III. Herber's whistleblower award claim

On July 29, 2016, the Commission's Office of the Whistleblower published Notice of Covered Action 2016-86 concerning the Bank of New York Mellon proceeding on the Commission's public website and invited claimants to submit whistleblower award applications based on that proceeding within 90 days, by October 27, 2016. A1-3. The Office of the Whistleblower received Herber's award claim for Notice of Covered Action 2016-86 nearly ten months after that deadline, on August 23, 2017. A35 ¶7. Herber later submitted an amended application that also claimed an award in connection with the related actions brought by the U.S. Department of Justice and the New York Attorney General. A5-22. In his application, Herber admitted that he did "not remember if [he] filed a whistleblower complaint with the SEC," but he asserted that he had provided information concerning the Bank to the U.S. Attorney's Office for the Southern District of New York. A16. . . .

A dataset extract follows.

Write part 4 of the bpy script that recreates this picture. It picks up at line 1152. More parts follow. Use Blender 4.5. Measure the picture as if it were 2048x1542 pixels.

at Page 6 of the SEC Motion

Bill Singer's Comment

I am perplexed. Simply stated, I'm dazed and confused. Dodd-Frank provides for confidentiality. The SEC tends to follow that proscription with zeal. Virtually all public, published SEC whistleblower documents are peppered with "Redacted." We don't know who did what. We don't know who the Respondents are. We don't know who the Claimants are. Most of the time, we don't know the percentage of the Award as related to the fines collected. All of that subterfuge has a purpose and point. It's to protect the integrity of the SEC's whistleblower program. As such, how the hell am I supposed to comprehend coming upon public, published documents that disclose the name of a previously unidentified "Claimant 2," and the number of the Covered Action, and the name of the very Respondent in the SEC's regulatory action (the Bank of New York Mellon)?  Frankly, either someone dropped the ball and the SEC needs to investigate the issues noted and plug up its leaky protocol; or, in the alternative, if everything that transpired fully comports with Dodd-Frank and the SEC's policies, then something needs to be amended in terms of the law and/or the SEC's rules.